Make you a better writer.
Applying good self-editing techniques makes you a sharper writer. When you go through your work, using fairly objective techniques for grammar, sentence structure, and other clarifying methods, you will learn your own weaknesses and begin to correct them in advance and while you are in the writing phase. Self-editing helps you to notice if you use the same words or phrasing over and over again, and you will begin to see where you need to expand your vocabulary.
Self-editing is something all writers should do. You should not be putting the last period on your very first draft and without reading it through in it’s entirety again, send it on to a professional editor. Stay close to your writing. Own your part in your process. Make it great.
Once you have finished writing the first draft, pause. Take a week or two off. Don’t look at your manuscript at all. Read a whole other book, binge watch a favorite show, knit a scarf, or whatever purges your creative angst. Then once you are fresh and clear-headed, get back to your manuscript, read it though, and get out the hatchet.
Self-editing is the missing part of many writers process. It will give you an edge over the competition and provide you the space and time to “get your book manuscript to the highest level it can be before you pass it on.” Let’s take a look now at how you can do this.
21 Best Self-Editing Tips
I like the 21-part list for self-editing that best-selling author Jerry Jenkins put together. He gives specifics on what to look for in your writing and how to fix it. The thing I also like is that he gives solid terminology for what is sometimes intuited in the edit process—things we don’t always have words for but feel are wrong.
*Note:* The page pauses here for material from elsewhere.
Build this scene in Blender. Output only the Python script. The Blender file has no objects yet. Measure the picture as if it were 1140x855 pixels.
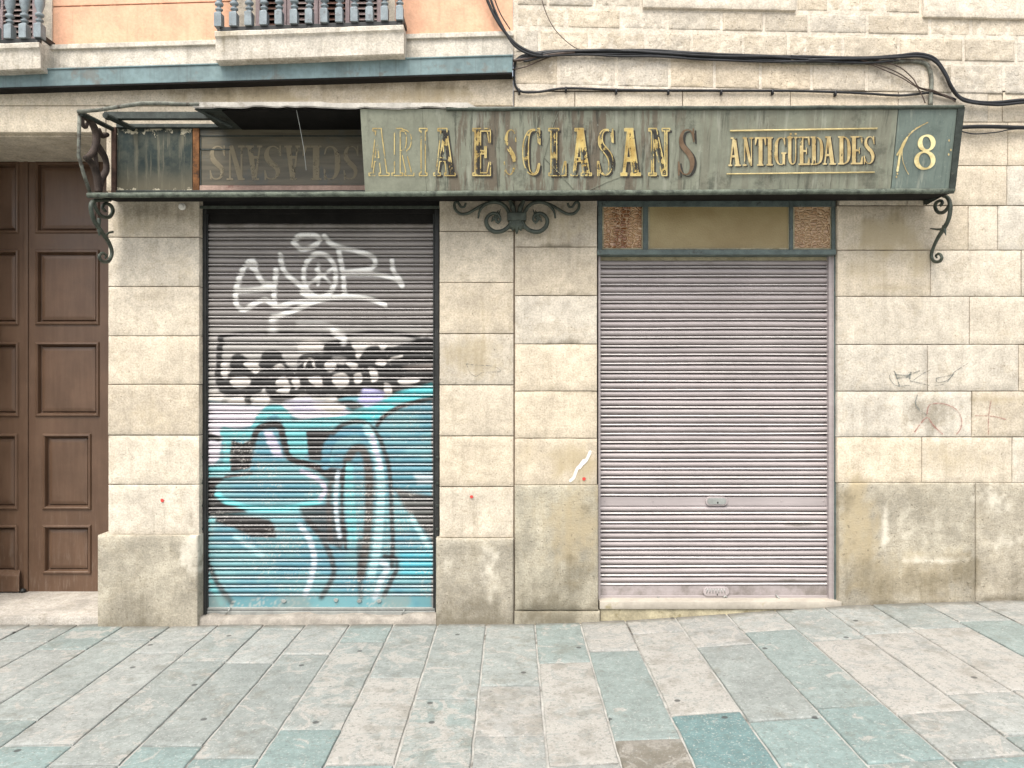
import bpy, math, random
import numpy as np
from mathutils import Vector
random.seed(7)
R = math.radians
scene = bpy.context.scene
COL = scene.collection
F, DIST, CZ = 840.0, 5.0, 1.58          # focal length in photo pixels, camera distance, eye height

# ------------------------------------------------------------------ measuring helpers
def U(px, py, y=0.0):
    """point seen at photo position (px,py) on the vertical plane at depth y (wall front = 0)"""
    k = (DIST + y) / F
    return Vector(((px - 570) * k, y, CZ + (427 - py) * k))
def UX(px, py, X):
    """same, on the plane x = X that stands square to the wall"""
    y = X * F / (px - 570) - DIST
    return U(px, py, y)
def zg(x):
    """height of the sloping street"""
    x = np.asarray(x, float)
    xs = [-30, -2.7, 0.2, 0.75, 1.45, 2.2, 3.0, 3.6, 6, 30]
    zs = [-.05, -.015, 0.0, .018, .065, .118, .145, .158, .22, .5]
    return np.interp(x, xs, zs)

# ------------------------------------------------------------------ numpy value noise
def _h(ix, iy, s):
    n = (ix * 374761393 + iy * 668265263 + s * 974634777) & 0xffffffff
    n = ((n ^ (n >> 13)) * 1274126177) & 0xffffffff
    return ((n ^ (n >> 16)) & 0xffff) / 65535.0
def vn(x, y, s=0):
    x = np.asarray(x, float); y = np.asarray(y, float)
    ix = np.floor(x).astype(np.int64); iy = np.floor(y).astype(np.int64)
    fx = x - ix; fy = y - iy
    fx = fx * fx * (3 - 2 * fx); fy = fy * fy * (3 - 2 * fy)
    a = _h(ix, iy, s); b = _h(ix + 1, iy, s); c = _h(ix, iy + 1, s); d = _h(ix + 1, iy + 1, s)
    return (a * (1 - fx) + b * fx) * (1 - fy) + (c * (1 - fx) + d * fx) * fy
def fbm(x, y, s=0, o=4):
    t = 0; a = .5; n = 0
    for i in range(o):
        t = t + a * vn(np.asarray(x) * 2 ** i, np.asarray(y) * 2 ** i, s + i * 17); n += a; a *= .5
    return t / n
def sstep(a, b, x):
    t = np.clip((np.asarray(x, float) - a) / (b - a), 0, 1)
    return t * t * (3 - 2 * t)

# ------------------------------------------------------------------ 2D distance fields
def d_poly(x, y, pts):
    x = np.asarray(x, float); y = np.asarray(y, float)
    d = np.full(x.shape, 1e18); s = np.ones(x.shape)
    n = len(pts)
    for i in range(n):
        ax, ay = pts[i]; bx, by = pts[i - 1]
        ex, ey = bx - ax, by - ay
        wx, wy = x - ax, y - ay
        t = np.clip((wx * ex + wy * ey) / (ex * ex + ey * ey + 1e-12), 0, 1)
        d = np.minimum(d, (wx - ex * t) ** 2 + (wy - ey * t) ** 2)
        c1 = y >= ay; c2 = y < by; c3 = ex * wy > ey * wx
        flip = (c1 & c2 & c3) | (~c1 & ~c2 & ~c3)
        s = np.where(flip, -s, s)
    return s * np.sqrt(d)
def d_line(x, y, pts, w):
    """distance to a polyline whose half width runs through the list w (or one number)"""
    if not isinstance(w, (list, tuple)): w = [w] * len(pts)
    d = np.full(np.shape(x), 1e9)
    for i in range(len(pts) - 1):
        ax, ay = pts[i]; bx, by = pts[i + 1]
        ex, ey = bx - ax, by - ay
        t = np.clip(((x - ax) * ex + (y - ay) * ey) / (ex * ex + ey * ey + 1e-12), 0, 1)
        d = np.minimum(d, np.hypot(x - ax - ex * t, y - ay - ey * t) - (w[i] + (w[i + 1] - w[i]) * t))
    return d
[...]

The tips that stand out most to me are:
2. Avoid throat-clearing.
This is a literary term for a story or chapter that finally begins after a page or two of scene setting and background. Get on with it.
Many authors do this when that don’t have a clear thesis in mind. They sort of write and write until they arrive at the main point. This is OK in the first draft, but make sure you cut it when you begin self-editing and before you send it off for professional editing.
8. Give the reader credit.
Once you’ve established something, you don’t need to repeat it.
Example: “They walked through the open door and sat down across from each other in chairs.”
If they walked in and sat, we can assume the door was open, the direction was down, and—unless told otherwise—there were chairs. So you can write: “They walked in and sat across from each other.”
And avoid quotation marks around words used in another context, as if the reader wouldn’t “get it” otherwise. (Notice how subtly insulting that is.)
Jenkins’ last comment here refers to what are called scare quotes. The Chicago Manual of Style defines them as “quotation marks [that] alert readers that a term is used in a nonstandard (or slang), ironic, or other special sense. Such scare quotes imply “This is not my term” or “This is not how the term is usually applied.” Like any such device, scare quotes lose their force and irritate readers if overused.” (CMOS 7.57) I cut these with a vengeance after the first instance in manuscripts I edit. They are just not necessary. As Jenkins said, “We ‘get it.’”
21. Avoid mannerisms of punctuation, typestyles, and sizes.
“He…was…DEAD!” doesn’t make a character any more dramatically expired than “He was dead.”
Another issue I viciously edit out of manuscripts is excessive italics and ellipses that go on for days (there are only three-dot and four-dot ellipses in writing—if you don’t know what I am referring to, there’s your homework assignment. :) Look up ellipses and their proper use).
Friends, your use of what Jenkins is discussing in tip 21 is not necessary. Good, clean writing should convey the emotion you want your readers to feel or the actions you hope they take after reading your work. Manipulating font, punctuation, or all caps does not take the place of your responsibility to write well.
For the other eighteen tips Jerry Jenkins shares, please check out his article “How to Edit a Book: Your Ultimate 21-Part Checklist.” Even for me as a writer, I am taking these tips to heart. I believe that writing for an audience is a generous pursuit. It’s not so much that we write to make it good enough for us or even that we say all that we want to say how we want to say it. When writing for an audience, you write with a consciousness of your readers’ needs and providing them what they came to your writing to get. Help them get it. Let them be fed well and satisfied.
So, then, will you be self-editing from now on? What has been the extent of your editing process so far? Do you just write, submit it to your editor, and not look back?
If you’ve always been a self-editor, what tips do you employ to make your writing shine?